3.A Encarnação. A realização da promessa de Deus se concretiza em Jesus de Nazaré, homem da Galileia, educado nas Sinagogas. O Emanuel (Deus conosco) e a sua vida, gestos e ensinamentos correspondem ao centro da História da Salvação. Com os olhos fixos em Jesus Cristo é possível interpretar e entender a vontade de Deus nos tempos anteriores à Encarnação. Do mesmo modo, a partir de Jesus Cristo, homens e mulheres encontram a referência e modelo para pautar suas vidas.
4.A Comunidade. A História da Salvação tem continuidade no núcleo da fé de uma pequena comunidade que alimentou a coragem e a memória de seguirem o Crucificado-Ressuscitado. A Comunidade corresponde à Igreja (eclesiologia) que tem a missão de anunciar o Evangelho (evangelizar) e continuar a obra de salvação divina por meio de sinais visíveis (sacramentos). Os relatos bíblicos dão o tom e as características de como as comunidades se organizaram para que a memória da fé na ressurreição chegasse aos nossos dias.
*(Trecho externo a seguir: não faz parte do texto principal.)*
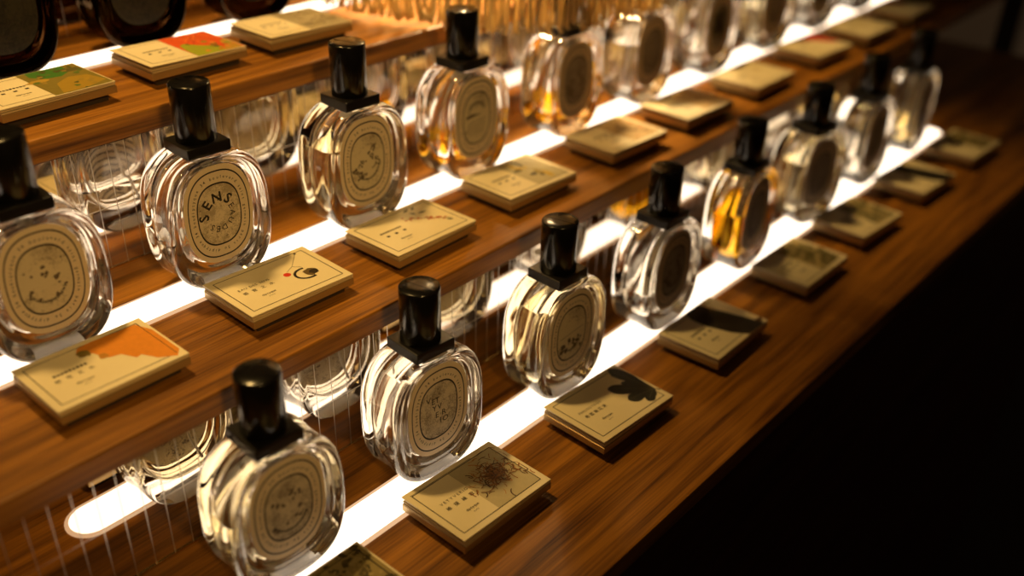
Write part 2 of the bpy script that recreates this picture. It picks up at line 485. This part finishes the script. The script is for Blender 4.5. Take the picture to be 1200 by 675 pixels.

5.A Esperança. O destino da História da Salvação encaminha os cristãos para uma expectativa comum, envolvida de esperança: a Parusia (a manifestação gloriosa do Cristo Senhor). A escatologia (as últimas realidades) cristã ensina que a fé nos conduz para uma realidade de consolo, conversão e maturidade, tendo como referência o amor de Cristo como medida para o nosso amor cotidiano, o que vem a ser a condição para os batizados ingressarem no abraço misericordioso do Pai, Senhor da vida, o Criador.
Em vista disso, a catequese de inspiração catecumenal tem ainda um bom trajeto de estudos e formação para conseguir alcançar o desafio de converter as atuais estruturas de “cursos” para os sacramentos para o “percurso” de aderir ao chamado e seguir de perto o jeito de ser e agir de Jesus Cristo.
As narrativas para explicitar a fé estão na Palavra de Deus. O sabor do seguimento missionário é reservado à Liturgia. Dela bebemos e comemos para que não pereça nossa memória de filhos e filhas de Deus.